Material:
..........

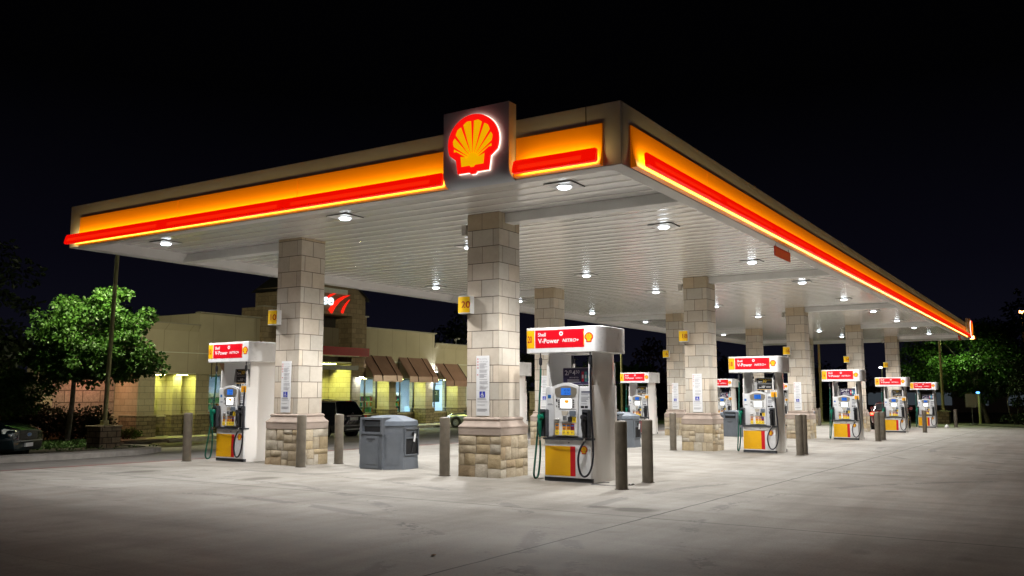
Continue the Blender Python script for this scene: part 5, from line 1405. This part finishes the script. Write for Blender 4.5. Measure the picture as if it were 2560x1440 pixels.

..........

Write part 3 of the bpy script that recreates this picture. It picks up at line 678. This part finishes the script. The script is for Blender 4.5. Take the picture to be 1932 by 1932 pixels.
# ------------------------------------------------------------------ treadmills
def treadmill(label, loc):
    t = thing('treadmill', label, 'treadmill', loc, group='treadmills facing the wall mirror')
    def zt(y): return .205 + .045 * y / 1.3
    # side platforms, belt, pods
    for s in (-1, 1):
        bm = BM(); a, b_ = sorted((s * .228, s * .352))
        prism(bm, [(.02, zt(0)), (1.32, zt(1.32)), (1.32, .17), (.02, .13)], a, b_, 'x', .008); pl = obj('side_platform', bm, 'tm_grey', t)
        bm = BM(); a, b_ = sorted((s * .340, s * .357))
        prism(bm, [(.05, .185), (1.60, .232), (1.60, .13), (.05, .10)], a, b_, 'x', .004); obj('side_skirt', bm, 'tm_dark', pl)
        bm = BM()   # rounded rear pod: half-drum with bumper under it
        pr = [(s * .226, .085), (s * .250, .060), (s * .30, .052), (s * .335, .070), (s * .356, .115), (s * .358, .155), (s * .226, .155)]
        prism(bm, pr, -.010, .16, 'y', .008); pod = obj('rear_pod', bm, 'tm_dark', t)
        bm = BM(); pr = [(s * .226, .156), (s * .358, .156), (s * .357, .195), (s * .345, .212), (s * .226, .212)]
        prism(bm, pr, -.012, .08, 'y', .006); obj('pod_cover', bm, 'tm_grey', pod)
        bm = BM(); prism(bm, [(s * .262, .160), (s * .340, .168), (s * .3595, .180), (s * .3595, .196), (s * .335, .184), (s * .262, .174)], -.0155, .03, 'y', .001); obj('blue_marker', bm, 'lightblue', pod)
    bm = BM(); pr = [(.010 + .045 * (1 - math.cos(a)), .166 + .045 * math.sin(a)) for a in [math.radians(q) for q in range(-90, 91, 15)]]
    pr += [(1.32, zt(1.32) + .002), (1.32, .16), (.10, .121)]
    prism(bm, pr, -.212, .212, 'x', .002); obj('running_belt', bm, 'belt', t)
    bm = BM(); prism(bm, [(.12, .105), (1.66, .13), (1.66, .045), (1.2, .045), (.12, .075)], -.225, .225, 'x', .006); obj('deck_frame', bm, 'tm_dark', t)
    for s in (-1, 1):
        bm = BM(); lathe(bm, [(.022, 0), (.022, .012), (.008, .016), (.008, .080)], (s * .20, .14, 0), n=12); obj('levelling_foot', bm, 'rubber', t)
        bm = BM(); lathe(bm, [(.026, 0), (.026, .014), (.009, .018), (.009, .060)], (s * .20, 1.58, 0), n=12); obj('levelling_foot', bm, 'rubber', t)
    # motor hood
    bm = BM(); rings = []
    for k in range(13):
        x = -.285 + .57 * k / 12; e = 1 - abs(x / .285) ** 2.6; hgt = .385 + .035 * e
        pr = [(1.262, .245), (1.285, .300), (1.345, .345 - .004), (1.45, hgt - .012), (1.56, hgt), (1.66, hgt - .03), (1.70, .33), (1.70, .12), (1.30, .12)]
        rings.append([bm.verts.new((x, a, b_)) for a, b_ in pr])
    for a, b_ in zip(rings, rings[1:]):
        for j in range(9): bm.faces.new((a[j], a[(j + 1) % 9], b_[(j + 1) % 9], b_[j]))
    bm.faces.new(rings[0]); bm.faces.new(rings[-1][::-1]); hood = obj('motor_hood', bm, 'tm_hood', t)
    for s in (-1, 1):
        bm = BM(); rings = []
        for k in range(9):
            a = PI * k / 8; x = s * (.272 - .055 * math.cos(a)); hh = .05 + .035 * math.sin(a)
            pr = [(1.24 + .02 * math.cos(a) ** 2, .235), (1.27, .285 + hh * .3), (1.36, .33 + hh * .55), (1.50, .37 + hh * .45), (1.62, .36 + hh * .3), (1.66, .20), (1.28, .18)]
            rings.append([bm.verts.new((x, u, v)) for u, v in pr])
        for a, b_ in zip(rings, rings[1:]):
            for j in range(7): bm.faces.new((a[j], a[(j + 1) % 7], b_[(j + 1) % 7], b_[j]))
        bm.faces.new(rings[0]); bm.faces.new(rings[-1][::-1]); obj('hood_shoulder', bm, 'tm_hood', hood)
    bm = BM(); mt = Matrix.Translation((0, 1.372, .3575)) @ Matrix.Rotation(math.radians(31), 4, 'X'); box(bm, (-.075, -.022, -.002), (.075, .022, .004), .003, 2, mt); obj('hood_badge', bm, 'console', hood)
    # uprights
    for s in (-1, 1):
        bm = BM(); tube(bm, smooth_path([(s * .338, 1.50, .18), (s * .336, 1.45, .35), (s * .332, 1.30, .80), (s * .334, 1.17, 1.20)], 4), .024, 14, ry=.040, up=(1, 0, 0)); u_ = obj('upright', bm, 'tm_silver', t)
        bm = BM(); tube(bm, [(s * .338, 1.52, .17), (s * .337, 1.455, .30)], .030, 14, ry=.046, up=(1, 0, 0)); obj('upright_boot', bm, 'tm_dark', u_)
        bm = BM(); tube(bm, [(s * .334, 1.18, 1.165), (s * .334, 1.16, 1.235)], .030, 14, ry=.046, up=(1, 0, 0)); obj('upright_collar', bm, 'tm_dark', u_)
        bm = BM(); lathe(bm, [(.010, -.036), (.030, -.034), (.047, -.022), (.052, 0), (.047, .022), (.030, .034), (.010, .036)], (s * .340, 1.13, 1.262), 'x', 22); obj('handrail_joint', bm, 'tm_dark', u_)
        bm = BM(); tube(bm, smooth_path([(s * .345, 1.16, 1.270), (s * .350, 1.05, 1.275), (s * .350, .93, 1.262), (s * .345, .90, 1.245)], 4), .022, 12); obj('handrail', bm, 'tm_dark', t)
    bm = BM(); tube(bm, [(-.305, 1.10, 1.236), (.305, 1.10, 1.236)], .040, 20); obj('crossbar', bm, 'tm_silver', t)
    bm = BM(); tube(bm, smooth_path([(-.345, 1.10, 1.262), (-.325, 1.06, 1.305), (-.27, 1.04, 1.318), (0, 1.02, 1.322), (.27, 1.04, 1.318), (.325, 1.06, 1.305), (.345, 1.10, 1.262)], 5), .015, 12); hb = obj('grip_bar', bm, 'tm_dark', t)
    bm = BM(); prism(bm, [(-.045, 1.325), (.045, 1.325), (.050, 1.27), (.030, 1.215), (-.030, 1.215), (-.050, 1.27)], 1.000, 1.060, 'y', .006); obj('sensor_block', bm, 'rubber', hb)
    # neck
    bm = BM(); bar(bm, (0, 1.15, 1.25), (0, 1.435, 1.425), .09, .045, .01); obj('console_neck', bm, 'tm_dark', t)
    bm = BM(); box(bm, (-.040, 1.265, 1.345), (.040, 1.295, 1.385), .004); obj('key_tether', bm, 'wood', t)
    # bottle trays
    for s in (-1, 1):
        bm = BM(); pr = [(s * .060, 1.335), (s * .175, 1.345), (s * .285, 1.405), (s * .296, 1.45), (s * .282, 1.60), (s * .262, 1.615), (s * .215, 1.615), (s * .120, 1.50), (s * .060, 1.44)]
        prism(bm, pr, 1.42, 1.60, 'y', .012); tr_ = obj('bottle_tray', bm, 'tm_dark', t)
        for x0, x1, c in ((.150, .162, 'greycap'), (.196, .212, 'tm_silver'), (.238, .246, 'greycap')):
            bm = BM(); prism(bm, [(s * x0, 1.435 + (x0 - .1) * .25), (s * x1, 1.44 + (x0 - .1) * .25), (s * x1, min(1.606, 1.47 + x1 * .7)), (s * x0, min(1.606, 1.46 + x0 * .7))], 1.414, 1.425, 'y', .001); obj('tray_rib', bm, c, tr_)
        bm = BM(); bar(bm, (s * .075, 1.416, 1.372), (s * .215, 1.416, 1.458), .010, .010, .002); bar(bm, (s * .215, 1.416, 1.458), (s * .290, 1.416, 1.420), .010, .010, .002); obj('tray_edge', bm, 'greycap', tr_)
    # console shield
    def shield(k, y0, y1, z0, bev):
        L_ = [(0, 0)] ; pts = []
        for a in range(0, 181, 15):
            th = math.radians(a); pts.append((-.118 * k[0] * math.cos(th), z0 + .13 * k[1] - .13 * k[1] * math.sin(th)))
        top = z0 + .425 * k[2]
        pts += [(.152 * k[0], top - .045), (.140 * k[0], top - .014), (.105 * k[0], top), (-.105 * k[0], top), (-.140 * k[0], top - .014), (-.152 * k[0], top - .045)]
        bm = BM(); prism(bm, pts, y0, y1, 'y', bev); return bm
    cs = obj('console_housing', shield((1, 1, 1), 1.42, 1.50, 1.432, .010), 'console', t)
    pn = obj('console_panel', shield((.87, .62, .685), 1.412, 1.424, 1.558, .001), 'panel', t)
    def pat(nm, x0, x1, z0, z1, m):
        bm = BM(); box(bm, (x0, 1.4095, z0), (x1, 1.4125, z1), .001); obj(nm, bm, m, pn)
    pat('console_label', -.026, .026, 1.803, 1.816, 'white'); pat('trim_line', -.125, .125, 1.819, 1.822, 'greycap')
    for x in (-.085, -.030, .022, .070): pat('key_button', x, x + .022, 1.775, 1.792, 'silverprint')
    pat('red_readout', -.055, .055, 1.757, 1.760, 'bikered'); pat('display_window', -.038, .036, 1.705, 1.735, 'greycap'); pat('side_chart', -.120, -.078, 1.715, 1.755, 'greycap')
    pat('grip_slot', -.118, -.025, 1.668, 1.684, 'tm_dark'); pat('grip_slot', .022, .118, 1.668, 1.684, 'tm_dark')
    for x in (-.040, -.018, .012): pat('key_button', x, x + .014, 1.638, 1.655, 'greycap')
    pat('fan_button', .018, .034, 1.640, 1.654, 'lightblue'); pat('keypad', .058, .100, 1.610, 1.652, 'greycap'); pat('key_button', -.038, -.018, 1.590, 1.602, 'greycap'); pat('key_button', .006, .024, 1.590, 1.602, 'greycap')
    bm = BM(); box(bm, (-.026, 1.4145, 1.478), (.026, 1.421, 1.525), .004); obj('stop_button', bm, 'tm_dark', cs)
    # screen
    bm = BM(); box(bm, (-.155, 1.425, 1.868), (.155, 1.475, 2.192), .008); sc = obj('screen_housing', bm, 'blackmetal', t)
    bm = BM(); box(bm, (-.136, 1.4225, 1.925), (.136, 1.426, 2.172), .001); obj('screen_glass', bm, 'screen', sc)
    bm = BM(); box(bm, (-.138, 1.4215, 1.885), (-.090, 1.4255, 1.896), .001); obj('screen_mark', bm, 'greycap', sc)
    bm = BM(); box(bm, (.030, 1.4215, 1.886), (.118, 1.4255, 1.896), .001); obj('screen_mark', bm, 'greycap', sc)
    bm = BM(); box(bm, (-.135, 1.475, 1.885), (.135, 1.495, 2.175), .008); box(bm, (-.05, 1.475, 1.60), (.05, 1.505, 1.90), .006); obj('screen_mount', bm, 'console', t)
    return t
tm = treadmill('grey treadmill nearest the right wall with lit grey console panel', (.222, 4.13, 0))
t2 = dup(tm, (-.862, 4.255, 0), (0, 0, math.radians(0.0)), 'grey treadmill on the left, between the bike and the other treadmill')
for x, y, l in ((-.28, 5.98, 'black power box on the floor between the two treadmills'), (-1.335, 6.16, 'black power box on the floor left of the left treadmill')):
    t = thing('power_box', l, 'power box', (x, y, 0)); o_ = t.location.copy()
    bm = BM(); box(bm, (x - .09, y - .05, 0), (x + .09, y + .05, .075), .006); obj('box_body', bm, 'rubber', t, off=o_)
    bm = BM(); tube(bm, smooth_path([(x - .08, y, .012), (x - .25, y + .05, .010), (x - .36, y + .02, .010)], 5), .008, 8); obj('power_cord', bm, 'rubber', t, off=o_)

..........

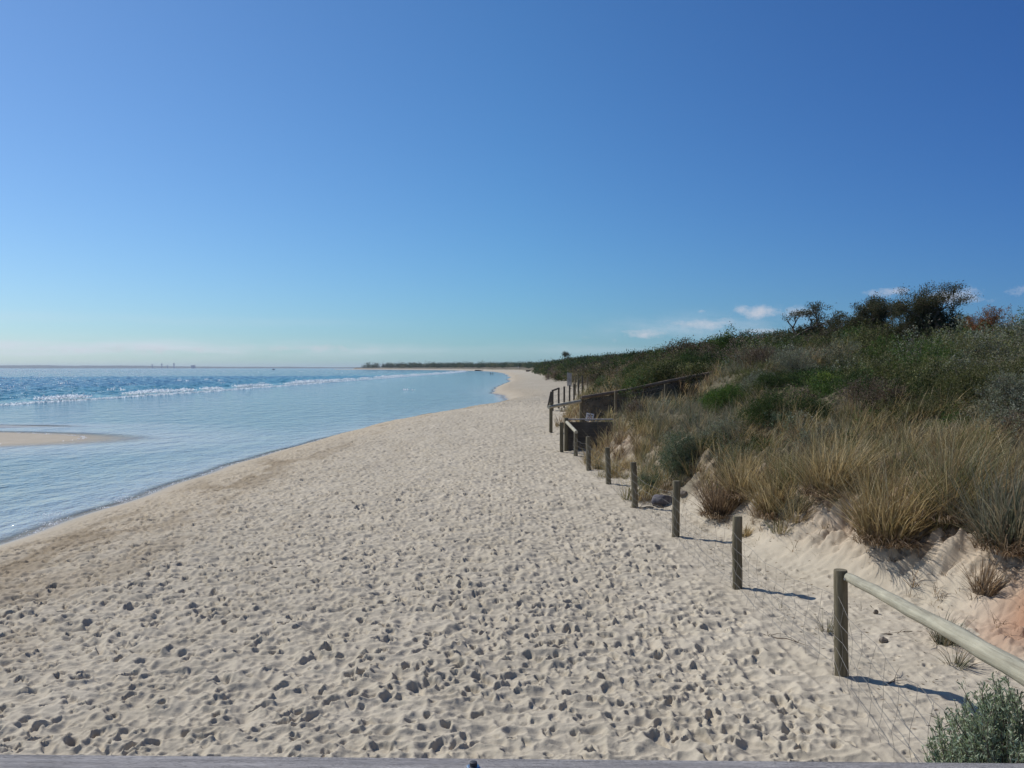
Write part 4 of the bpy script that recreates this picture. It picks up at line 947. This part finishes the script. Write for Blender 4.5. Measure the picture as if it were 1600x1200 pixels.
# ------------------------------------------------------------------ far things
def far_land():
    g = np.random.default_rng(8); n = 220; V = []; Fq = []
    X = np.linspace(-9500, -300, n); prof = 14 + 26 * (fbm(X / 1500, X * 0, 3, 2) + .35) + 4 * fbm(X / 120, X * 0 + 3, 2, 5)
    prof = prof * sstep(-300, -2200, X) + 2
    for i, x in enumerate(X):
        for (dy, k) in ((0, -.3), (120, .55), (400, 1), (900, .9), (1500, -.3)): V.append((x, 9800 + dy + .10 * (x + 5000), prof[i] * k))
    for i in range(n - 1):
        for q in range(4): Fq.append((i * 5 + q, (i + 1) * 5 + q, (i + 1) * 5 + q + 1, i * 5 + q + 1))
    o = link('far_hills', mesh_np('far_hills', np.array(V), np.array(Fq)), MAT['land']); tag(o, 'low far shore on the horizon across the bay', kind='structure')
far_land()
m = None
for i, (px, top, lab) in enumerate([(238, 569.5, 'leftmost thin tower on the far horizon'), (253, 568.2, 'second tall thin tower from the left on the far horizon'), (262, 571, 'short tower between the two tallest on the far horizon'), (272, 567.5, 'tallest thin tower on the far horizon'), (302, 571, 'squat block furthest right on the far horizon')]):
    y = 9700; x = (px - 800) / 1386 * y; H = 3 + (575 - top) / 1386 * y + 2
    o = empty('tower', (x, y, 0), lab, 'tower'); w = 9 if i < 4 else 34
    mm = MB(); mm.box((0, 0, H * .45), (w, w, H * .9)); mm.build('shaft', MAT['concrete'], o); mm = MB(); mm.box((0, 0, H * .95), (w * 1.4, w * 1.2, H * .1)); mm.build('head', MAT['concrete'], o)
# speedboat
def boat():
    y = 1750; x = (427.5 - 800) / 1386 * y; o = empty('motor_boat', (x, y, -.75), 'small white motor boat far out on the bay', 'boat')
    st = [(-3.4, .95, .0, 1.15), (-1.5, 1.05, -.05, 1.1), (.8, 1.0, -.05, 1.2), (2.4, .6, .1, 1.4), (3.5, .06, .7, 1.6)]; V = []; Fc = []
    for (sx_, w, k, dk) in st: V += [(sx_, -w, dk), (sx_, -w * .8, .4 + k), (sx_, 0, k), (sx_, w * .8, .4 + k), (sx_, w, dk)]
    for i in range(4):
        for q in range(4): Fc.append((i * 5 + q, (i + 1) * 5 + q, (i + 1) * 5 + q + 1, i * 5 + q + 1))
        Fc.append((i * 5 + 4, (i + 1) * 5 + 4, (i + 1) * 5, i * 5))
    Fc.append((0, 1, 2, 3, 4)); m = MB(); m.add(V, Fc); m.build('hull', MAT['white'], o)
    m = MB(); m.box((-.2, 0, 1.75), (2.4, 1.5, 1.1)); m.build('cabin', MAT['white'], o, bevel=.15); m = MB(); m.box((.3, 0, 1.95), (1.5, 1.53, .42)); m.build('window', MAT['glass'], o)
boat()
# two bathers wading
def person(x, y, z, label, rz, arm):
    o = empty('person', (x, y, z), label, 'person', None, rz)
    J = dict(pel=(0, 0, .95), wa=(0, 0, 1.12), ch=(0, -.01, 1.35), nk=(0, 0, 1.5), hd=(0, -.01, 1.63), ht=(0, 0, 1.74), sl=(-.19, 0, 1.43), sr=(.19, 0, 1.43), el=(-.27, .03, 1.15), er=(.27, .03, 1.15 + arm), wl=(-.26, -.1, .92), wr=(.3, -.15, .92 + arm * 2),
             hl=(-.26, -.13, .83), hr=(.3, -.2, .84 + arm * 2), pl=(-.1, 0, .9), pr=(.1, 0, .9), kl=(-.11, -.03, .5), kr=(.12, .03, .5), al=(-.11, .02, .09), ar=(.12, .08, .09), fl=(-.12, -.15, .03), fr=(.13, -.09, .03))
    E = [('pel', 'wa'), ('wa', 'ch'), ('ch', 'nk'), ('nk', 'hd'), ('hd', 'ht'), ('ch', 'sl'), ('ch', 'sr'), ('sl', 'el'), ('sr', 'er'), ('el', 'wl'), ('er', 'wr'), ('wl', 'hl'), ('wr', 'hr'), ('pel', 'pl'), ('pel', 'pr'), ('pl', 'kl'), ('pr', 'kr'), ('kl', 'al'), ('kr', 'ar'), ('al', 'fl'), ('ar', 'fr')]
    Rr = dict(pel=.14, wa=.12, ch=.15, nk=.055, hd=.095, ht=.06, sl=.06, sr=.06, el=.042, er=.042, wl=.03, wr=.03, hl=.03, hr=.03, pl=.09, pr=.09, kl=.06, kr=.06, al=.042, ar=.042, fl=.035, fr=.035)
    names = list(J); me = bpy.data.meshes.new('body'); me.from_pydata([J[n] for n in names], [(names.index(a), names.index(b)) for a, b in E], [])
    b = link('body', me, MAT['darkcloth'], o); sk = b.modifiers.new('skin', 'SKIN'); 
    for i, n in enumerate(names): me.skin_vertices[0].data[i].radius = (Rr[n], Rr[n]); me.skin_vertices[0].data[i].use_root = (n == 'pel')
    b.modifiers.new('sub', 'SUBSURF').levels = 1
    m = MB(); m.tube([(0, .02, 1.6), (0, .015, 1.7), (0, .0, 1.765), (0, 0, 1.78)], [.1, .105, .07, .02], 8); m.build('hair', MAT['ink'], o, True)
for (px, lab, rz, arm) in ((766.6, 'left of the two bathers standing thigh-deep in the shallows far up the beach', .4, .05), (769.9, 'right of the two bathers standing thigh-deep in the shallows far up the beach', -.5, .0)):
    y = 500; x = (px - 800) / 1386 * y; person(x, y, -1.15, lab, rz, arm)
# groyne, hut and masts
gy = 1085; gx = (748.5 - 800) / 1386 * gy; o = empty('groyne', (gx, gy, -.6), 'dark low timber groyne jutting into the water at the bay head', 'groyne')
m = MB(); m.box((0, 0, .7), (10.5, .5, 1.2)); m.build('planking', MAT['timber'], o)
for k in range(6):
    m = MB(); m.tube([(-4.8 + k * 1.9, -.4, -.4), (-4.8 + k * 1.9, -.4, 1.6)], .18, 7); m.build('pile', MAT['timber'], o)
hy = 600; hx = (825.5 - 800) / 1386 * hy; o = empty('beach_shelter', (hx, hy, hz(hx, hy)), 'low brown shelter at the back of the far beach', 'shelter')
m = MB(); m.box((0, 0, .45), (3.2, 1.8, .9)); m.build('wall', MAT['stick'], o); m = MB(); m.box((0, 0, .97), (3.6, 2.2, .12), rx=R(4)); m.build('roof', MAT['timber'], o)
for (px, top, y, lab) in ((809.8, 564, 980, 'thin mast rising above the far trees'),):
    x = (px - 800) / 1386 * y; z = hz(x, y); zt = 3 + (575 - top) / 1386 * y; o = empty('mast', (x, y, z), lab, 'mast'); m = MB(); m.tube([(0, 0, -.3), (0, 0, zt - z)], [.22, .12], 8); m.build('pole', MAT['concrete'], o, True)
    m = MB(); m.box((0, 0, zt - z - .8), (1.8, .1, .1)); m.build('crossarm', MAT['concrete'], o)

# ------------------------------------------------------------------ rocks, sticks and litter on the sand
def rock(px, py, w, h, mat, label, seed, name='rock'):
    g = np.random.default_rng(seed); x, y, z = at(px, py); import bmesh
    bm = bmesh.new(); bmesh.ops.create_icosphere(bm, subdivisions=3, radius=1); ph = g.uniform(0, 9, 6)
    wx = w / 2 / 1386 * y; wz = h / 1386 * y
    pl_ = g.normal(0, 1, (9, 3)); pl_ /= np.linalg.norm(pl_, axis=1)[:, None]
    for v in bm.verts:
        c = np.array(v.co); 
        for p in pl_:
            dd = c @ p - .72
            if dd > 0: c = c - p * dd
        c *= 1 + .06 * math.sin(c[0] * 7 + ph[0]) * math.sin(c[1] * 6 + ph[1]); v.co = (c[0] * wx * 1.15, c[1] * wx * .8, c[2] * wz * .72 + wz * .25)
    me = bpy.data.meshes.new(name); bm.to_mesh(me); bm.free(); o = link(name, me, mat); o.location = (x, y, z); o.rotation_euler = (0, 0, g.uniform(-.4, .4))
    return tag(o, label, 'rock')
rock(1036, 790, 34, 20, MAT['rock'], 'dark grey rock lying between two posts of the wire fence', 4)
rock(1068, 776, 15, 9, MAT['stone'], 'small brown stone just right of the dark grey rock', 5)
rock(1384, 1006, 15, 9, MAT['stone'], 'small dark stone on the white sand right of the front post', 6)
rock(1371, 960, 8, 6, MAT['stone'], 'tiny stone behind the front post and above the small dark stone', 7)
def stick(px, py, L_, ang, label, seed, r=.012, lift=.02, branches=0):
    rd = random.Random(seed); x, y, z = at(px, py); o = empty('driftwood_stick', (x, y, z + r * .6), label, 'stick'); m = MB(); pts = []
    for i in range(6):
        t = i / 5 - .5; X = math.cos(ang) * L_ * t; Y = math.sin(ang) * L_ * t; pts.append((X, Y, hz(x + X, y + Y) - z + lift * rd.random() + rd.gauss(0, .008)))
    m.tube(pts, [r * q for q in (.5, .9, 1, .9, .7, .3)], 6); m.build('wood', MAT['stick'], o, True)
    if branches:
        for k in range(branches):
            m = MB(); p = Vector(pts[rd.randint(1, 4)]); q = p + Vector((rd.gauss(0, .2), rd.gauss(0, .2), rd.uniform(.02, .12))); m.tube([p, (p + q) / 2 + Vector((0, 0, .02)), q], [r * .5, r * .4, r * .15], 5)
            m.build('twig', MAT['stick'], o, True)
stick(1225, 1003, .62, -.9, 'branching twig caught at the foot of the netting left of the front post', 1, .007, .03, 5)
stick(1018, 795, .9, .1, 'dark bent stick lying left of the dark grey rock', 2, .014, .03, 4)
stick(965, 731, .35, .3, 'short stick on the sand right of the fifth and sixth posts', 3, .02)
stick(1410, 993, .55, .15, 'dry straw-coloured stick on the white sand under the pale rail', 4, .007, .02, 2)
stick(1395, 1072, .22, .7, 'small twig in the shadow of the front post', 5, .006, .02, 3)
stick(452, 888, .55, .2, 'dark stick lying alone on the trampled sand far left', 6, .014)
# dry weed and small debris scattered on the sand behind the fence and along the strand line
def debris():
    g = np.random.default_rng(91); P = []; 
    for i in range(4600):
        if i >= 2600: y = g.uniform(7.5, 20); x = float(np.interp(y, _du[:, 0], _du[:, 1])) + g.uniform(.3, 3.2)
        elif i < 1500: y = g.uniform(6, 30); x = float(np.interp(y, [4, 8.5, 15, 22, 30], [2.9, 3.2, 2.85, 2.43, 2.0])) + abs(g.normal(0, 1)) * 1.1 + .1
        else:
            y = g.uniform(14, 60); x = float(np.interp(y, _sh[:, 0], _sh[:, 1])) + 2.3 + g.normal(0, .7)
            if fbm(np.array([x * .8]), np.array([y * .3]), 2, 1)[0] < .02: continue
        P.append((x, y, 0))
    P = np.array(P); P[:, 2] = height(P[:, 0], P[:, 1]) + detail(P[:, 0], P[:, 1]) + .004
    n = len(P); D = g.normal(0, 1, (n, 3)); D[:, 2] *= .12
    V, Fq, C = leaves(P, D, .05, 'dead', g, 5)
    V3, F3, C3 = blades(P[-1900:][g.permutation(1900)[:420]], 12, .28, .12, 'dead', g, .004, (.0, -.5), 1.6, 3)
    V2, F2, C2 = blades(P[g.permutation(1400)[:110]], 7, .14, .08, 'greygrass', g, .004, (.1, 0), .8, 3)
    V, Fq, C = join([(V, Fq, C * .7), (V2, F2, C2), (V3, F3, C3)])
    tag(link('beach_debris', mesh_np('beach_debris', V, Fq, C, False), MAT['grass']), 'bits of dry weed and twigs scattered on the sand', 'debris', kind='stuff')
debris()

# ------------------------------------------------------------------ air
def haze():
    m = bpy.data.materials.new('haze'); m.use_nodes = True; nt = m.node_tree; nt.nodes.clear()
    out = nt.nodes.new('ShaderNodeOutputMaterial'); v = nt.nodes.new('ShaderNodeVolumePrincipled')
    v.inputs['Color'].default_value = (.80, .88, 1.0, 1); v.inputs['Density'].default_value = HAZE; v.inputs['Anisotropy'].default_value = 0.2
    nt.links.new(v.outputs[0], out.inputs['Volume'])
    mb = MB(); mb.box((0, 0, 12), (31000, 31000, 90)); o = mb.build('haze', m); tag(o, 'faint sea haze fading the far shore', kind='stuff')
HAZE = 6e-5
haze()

..........

Look for the word "part" and return every line where it occurs.

Response to the exercise:
Continue the Blender Python script for this scene: part 5, from line 1405. This part finishes the script. Write for Blender 4.5. Measure the picture as if it were 2560x1440 pixels.
Write part 3 of the bpy script that recreates this picture. It picks up at line 678. This part finishes the script. The script is for Blender 4.5. Take the picture to be 1932 by 1932 pixels.
Write part 4 of the bpy script that recreates this picture. It picks up at line 947. This part finishes the script. Write for Blender 4.5. Measure the picture as if it were 1600x1200 pixels.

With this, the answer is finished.